The control rod was done in no time even with the slower pace dictated by having to gather the little pieces/parts by myself. It was also a simple matter to bolt it to the control horn. I didn't really start facing any significant headwind until I tried to remove the wrench that I had used to hold the nut.

Oops! In hindsight it appears that I may have selected the wrong end of the wrench to use. Trapped!

The fix for that was easy; all I had to do was loosen the nut a little bit. The next step is where it all fell apart.
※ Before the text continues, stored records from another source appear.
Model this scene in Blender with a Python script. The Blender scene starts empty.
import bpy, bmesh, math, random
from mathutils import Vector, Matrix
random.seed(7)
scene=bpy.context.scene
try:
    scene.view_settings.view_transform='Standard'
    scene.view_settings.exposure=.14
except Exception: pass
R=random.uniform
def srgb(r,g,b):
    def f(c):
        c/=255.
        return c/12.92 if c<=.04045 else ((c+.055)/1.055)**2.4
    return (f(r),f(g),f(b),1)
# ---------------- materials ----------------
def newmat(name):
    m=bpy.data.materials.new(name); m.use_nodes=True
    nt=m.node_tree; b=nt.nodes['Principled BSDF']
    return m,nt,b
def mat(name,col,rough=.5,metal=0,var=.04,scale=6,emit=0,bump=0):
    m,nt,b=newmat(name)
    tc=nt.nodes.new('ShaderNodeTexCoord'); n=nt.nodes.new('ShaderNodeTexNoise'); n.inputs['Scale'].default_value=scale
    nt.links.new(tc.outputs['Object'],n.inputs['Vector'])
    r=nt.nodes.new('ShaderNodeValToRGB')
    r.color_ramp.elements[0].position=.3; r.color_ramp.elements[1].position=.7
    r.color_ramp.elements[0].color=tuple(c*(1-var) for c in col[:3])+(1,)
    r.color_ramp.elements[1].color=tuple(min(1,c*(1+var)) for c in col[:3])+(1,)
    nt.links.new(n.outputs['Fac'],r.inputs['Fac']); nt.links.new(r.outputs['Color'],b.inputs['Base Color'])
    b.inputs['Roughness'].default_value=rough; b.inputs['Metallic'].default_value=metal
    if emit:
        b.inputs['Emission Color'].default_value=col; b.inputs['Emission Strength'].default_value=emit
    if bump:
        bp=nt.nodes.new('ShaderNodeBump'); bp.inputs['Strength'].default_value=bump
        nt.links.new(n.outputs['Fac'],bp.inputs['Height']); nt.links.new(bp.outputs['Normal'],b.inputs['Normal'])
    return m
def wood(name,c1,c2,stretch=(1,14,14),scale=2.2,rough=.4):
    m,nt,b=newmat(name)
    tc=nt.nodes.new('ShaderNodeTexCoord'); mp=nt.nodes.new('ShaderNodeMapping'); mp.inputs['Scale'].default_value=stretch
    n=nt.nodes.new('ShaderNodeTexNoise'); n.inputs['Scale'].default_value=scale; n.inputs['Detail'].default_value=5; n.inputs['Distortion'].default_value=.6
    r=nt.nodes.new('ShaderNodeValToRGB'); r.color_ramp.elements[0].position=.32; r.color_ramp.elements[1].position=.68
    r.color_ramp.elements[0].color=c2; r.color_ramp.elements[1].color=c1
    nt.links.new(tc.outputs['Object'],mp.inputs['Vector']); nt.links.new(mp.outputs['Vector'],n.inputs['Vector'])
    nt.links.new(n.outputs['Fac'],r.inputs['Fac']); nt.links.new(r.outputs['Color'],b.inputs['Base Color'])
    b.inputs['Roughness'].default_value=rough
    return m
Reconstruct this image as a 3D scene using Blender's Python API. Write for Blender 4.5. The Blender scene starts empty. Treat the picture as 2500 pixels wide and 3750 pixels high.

I tried and tried and tried to get the servo bolted in, but no matter how many times I tried it and how many different ways I ordered the bolts as I put them in, it always came out the same: the fourth bolt would not align with the hole in the servo.

It made no sense at all! Those brackets were pre-drilled and riveted into a set of holes put there by the ultra-sophisticated computerized parts making machines at Van's. There was simply no way that I could have screwed that up.

Or.... was there? Was it possible that those brackets weren't as identical as they appeared? Might there have been a 'left' bracket and a 'right' bracket that I had somehow managed to install incorrectly?

As it turns out, the answer is yes.

That mistake, made more than a year ago in the thermally controlled indoor workshop where the fuselage was initially constructed, was paid for today in a 91 degree hangar. Both of the brackets had to be drilled out and replaced in their correct positions. Not. Much. Fun. But in the end, the roll servo dropped into place perfectly and it was an almost simple batter to bolt it into place. I say almost because one of the bolts was in a difficult location, but I was eventually able to get it tightened up by using the same wrench that I had mis-used earlier in the day.